Closure
Closure is one of those things I tell myself I need to feel okay. Whether it is closure in situations, conflicts, or relationships, I want closure because it means it is finally the end. This fallacy stems from movies in which I believe closure equates to resolution and that things will finally be right once more. But life is never like this.
My expectation of closure is likely a form of projection because receiving closure makes me feel safe on the inside. Closure alleviates any sense of ambiguity that is tormenting my brain. Is it fair to expect closure from the other party? Letting go of someone that was once important feels impossible most times. This desperate motivation for closure is because I believe it would help me feel whole again. When I am alone with my thoughts, I play out all the what-ifs. What if one thing had been different, would everything be different today? I don’t have a reason for never leaving well enough alone. Perhaps that is why I sit here with all my deepest hurt. Within this need for closure, I also go through the dilemma of seeking immediate closure vs. delayed closure. Should I look for closure as quickly as possible to alleviate the lingering stress, or should I delay the inevitable change coming my way? Somewhere in between these two states of closure is limbo.

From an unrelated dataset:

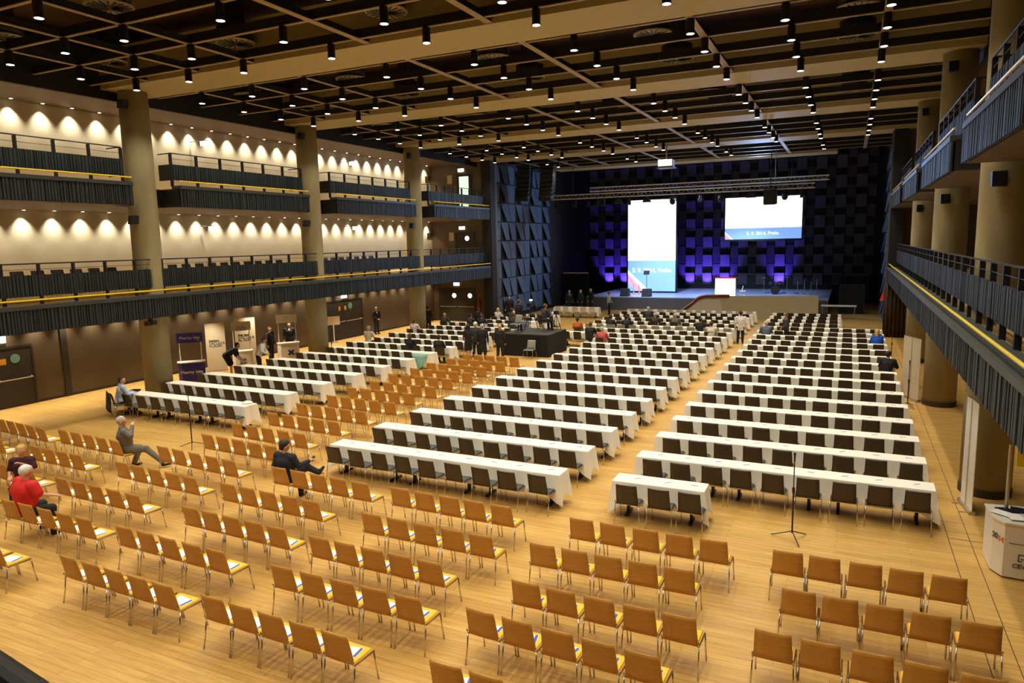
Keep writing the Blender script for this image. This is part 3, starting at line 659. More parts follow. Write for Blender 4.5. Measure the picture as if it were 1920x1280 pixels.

Limbo is probably one of the worse places to be for someone like me. All the anxiety and depression only fuel the misery of the unknown. This will probably be the last times I will talk about J*** for a while, so let this be the final hurrah. I desperately seek closure because the nature of this relationship is equivocal. It took a jolt of courage for me to ask the inevitable question. Where is this relationship headed? I finally got an answer to this long quest for closure. I would be lying if I said I was shocked by his response. The truth is, I knew exactly what he was about to say before those very words came out of his mouth. All good things must come to an end, and I knew in the end I would leave alone. We were never made to last, so was I stupid to love him? Although change is coming my way, I will live in this ephemeral present with content. It is not the romantic ending I had dreamt about, but the melancholic dubiety no longer haunts me.
Though I know the answer to this relationship, it is far from closure. For the longest time, I believe that closure would bring me peace and happiness. That momentary relief is an illusion used to masquerade the deeper convolution of emotional turmoil. Even now, knowing the answer to my own dilemma, I am still filled with mixed emotions. Although I am not expressively sad, I can’t help but feel uneasy about all the memories and moments that were created between us. Part of me still wants to grasp onto the last thread of hope to delay the fated end. The inner pragmatism is constantly reminding me that it is time to let go. Feelings don’t disappear with a flick of a switch. I will always have love for him, but just not in the way of a lover. He will forever be part of my experience, and I am pleased to have shared this moment in time with J***. I am still filled with labyrinthian feelings that I cannot comprehend at this time, but perhaps one day, I will see clearly and decipher this puzzle. What I needed was not closure; rather, I needed the strength to come to terms with reality and myself. It is finally time for me to move through.
I know that it’s over, and I don’t need your closure.